The friends that have witnessed your awkward stage in seventh grade when you wore Hollister t-shirts, pre-wrap headbands, and Aeropostale jeans, and still choose to associate with you. But they can now make fun of you for it.

The friends that didn’t laugh when you ugly cried into their shoulder.The friends that your families considered a second child, knew your garage code number, and walked into your house on countless occasions without invitation. The friends that you spent hours driving around your city with, laughing with your heads thrown back and praying that one day you would all escape this town. The friends you didn’t realize until you left, were the ones you could be 100% yourself around.

I didn’t realize then how much I would miss those nights, or how much I would come to value your friendship. You know all of my secrets, and could probably recite my life story better than I can. You understand why I do things the way that I do them, never gave up on me when I made mistakes. I learned who I am and who I want to be with you by my side, and I know that a lot of who I am came from you.

When we realized that our lives were taking us hundreds of miles away from each other, a part of me was thrilled to see the amazing things in store for all our lives.
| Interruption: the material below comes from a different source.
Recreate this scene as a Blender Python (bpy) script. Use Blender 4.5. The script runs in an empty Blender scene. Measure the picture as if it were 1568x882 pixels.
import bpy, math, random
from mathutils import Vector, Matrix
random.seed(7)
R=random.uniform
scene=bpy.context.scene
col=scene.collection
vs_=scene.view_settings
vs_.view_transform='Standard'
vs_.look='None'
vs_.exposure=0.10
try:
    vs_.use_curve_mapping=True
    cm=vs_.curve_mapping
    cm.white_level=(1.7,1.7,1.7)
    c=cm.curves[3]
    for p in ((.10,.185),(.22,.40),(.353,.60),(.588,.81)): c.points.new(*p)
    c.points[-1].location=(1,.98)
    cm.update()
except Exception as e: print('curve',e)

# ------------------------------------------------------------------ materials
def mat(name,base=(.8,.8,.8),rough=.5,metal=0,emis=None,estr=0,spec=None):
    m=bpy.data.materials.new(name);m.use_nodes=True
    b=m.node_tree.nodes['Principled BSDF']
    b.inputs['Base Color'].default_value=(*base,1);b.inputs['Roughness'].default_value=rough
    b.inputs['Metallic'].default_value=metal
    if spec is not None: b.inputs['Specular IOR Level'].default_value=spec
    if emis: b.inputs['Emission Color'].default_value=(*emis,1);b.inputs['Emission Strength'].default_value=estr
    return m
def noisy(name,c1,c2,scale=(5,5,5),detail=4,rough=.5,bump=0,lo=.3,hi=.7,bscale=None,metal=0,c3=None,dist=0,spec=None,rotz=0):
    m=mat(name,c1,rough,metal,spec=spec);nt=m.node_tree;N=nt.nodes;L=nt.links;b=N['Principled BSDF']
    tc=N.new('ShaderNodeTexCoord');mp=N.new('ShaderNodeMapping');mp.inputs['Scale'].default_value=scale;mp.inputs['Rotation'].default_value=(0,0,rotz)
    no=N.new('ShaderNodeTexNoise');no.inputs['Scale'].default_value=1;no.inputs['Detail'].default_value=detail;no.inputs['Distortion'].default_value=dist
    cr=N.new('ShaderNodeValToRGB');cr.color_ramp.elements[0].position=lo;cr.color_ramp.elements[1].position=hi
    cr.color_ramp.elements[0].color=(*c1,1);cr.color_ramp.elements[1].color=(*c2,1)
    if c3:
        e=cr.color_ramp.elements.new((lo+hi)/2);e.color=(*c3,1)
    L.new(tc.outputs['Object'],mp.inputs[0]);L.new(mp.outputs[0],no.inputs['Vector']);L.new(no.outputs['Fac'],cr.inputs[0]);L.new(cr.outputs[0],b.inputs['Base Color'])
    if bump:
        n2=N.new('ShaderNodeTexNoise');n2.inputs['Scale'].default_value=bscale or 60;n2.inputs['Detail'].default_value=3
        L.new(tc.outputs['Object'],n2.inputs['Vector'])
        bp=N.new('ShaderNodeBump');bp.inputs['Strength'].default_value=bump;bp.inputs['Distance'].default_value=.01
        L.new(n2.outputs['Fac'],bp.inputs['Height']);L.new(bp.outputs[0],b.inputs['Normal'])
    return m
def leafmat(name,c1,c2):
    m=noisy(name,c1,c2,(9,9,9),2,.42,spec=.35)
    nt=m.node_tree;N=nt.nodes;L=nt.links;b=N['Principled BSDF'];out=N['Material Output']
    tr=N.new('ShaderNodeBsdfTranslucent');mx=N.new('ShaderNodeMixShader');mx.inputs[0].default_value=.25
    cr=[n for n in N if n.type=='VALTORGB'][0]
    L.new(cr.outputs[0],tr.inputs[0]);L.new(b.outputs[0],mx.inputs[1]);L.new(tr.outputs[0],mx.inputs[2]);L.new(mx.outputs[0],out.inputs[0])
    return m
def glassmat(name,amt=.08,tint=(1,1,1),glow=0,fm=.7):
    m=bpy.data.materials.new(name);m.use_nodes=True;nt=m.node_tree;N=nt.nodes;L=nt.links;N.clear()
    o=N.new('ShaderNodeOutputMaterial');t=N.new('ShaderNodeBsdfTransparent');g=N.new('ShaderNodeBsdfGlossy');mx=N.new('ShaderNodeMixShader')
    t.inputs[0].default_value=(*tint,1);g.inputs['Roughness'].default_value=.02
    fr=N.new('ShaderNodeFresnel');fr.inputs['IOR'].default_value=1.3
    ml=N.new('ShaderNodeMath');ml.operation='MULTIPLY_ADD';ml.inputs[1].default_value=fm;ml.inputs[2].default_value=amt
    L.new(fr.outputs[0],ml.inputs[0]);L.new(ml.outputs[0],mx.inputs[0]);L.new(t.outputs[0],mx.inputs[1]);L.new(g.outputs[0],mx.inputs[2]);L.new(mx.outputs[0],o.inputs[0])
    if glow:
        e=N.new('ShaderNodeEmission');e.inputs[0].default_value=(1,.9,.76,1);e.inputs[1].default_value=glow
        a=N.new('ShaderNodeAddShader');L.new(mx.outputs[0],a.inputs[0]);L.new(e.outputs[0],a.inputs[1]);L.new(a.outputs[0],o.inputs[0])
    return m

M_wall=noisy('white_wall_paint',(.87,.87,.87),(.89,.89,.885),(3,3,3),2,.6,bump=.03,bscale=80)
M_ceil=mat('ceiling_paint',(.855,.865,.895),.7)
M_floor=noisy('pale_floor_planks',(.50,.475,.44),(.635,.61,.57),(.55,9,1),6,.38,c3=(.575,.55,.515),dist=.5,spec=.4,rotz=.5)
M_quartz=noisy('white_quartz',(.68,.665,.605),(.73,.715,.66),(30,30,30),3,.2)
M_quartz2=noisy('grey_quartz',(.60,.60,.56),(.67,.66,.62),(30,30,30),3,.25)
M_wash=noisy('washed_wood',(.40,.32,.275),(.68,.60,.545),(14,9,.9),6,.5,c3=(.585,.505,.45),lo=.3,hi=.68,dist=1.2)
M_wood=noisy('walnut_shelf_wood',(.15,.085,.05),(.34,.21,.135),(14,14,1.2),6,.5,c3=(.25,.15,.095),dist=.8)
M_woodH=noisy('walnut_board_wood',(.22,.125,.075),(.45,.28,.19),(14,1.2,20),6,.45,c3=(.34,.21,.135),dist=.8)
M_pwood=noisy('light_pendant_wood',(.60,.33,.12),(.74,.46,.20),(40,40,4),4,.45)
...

But, of course, another part of me cringed at the thought of not having you ten minutes down the road, laughing about familiar things and listening to the same old, familiar songs.

Maybe that’s the beauty in this season of life, that we can discover different, new pieces of ourselves in other places, and somehow find our way back home to share those pieces with each other.

Some days are harder than others; some days I want nothing more than to jump in a car, and drive hours to see you. But I know, even on the bad days that we all are where we are supposed to be thanks to each other, and I owe it to you to become the person that you’ve encouraged me to be. I look forward to the day that we see each other again, and can laugh at old inside jokes that we’ve had for years.

Thank you for the constant Facetimes, and the endless support when I doubt my decisions. Know that no one will ever take your place in my life, regardless of whether or not we talk every day. You will always have special spot in my heart.